- [RECORDED DATA]:
[BEGIN]

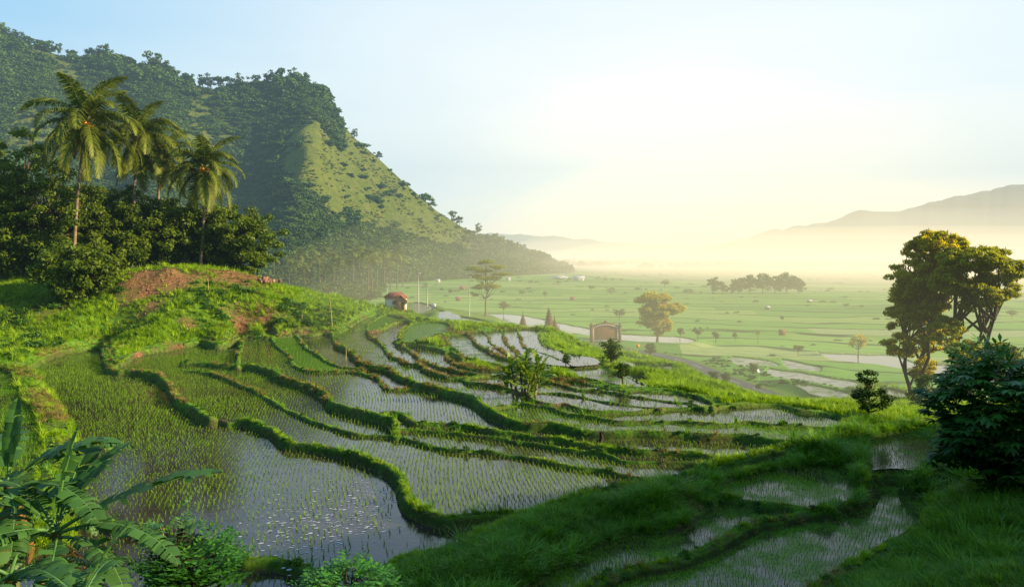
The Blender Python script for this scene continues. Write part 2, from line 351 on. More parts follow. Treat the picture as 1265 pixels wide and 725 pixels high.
for p in [(0,0,18.4),(-8,10,12.6),(0,14,12),(8,14,12.3),(16,16,12.0),(-15,14,12.5),(-22,22,9),(-8,20,9.2),(2,20,9.3),(10,21,9.4),(17,23,10),(26,28,11.6),(32,40,11),(38,55,9),(40,68,5),
          (-40,45,9),(-60,60,12),(-80,70,17),(-90,95,15),(-70,128,16.5),(-110,140,21),(-46,130,14.5),(-22,150,2),(-30,170,0),(-30,140,9),(-60,200,-2),(-100,230,0),(-160,250,4),
          (-180,100,34),(-150,40,30),(-60,20,16),(-20,-20,24),(30,-30,30),(60,-20,34),(-80,-60,40),(45,10,30),(60,30,32),(62,18,36),(54,44,15),(90,40,34),(75,55,18),(36,26,14),(75,75,0),(120,60,4),(150,100,-3),  # unseen hill on the right raised to cast shade over the foreground
          (60,100,-3),(100,130,-5),(40,170,-5.5),(100,200,-6),(0,220,-5),(-20,260,-5.5),(150,160,-5.5),(60,260,-6),(200,230,-6),(-60,290,-5),(-20,320,-6),(120,330,-6),(250,300,-6),(0,400,-6),(200,450,-6),(-150,380,-4),(330,380,-6)]:
    ctl.append(np.array(p, float))
ctl = np.array(ctl)
_k = len(ctl)
_D = np.sqrt(((ctl[:, None, :2] - ctl[None, :, :2]) ** 2).sum(-1))
_A = np.zeros((_k + 1, _k + 1)); _A[:_k, :_k] = _D - np.eye(_k) * .15; _A[_k, :_k] = 1; _A[:_k, _k] = 1
_w = np.linalg.solve(_A, np.append(ctl[:, 2], 0))
def macro(x, y):
    x = np.asarray(x, float); sh = x.shape; x = x.ravel(); y = np.asarray(y, float).ravel()
    out = np.empty(len(x))
    for i in range(0, len(x), 40000):
        a = x[i:i + 40000, None] - ctl[None, :, 0]; b = y[i:i + 40000, None] - ctl[None, :, 1]
        out[i:i + 40000] = np.sqrt(a * a + b * b) @ _w[:_k] + _w[_k]
    return out.reshape(sh)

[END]

- [REQUIREMENTS]: Copy out each line word for word, please, skipping the images.

- [ANSWER TO THE TASK]:
The Blender Python script for this scene continues. Write part 2, from line 351 on. More parts follow. Treat the picture as 1265 pixels wide and 725 pixels high.
for p in [(0,0,18.4),(-8,10,12.6),(0,14,12),(8,14,12.3),(16,16,12.0),(-15,14,12.5),(-22,22,9),(-8,20,9.2),(2,20,9.3),(10,21,9.4),(17,23,10),(26,28,11.6),(32,40,11),(38,55,9),(40,68,5),
          (-40,45,9),(-60,60,12),(-80,70,17),(-90,95,15),(-70,128,16.5),(-110,140,21),(-46,130,14.5),(-22,150,2),(-30,170,0),(-30,140,9),(-60,200,-2),(-100,230,0),(-160,250,4),
          (-180,100,34),(-150,40,30),(-60,20,16),(-20,-20,24),(30,-30,30),(60,-20,34),(-80,-60,40),(45,10,30),(60,30,32),(62,18,36),(54,44,15),(90,40,34),(75,55,18),(36,26,14),(75,75,0),(120,60,4),(150,100,-3),  # unseen hill on the right raised to cast shade over the foreground
          (60,100,-3),(100,130,-5),(40,170,-5.5),(100,200,-6),(0,220,-5),(-20,260,-5.5),(150,160,-5.5),(60,260,-6),(200,230,-6),(-60,290,-5),(-20,320,-6),(120,330,-6),(250,300,-6),(0,400,-6),(200,450,-6),(-150,380,-4),(330,380,-6)]:
    ctl.append(np.array(p, float))
ctl = np.array(ctl)
_k = len(ctl)
_D = np.sqrt(((ctl[:, None, :2] - ctl[None, :, :2]) ** 2).sum(-1))
_A = np.zeros((_k + 1, _k + 1)); _A[:_k, :_k] = _D - np.eye(_k) * .15; _A[_k, :_k] = 1; _A[:_k, _k] = 1
_w = np.linalg.solve(_A, np.append(ctl[:, 2], 0))
def macro(x, y):
    x = np.asarray(x, float); sh = x.shape; x = x.ravel(); y = np.asarray(y, float).ravel()
    out = np.empty(len(x))
    for i in range(0, len(x), 40000):
        a = x[i:i + 40000, None] - ctl[None, :, 0]; b = y[i:i + 40000, None] - ctl[None, :, 1]
        out[i:i + 40000] = np.sqrt(a * a + b * b) @ _w[:_k] + _w[_k]
    return out.reshape(sh)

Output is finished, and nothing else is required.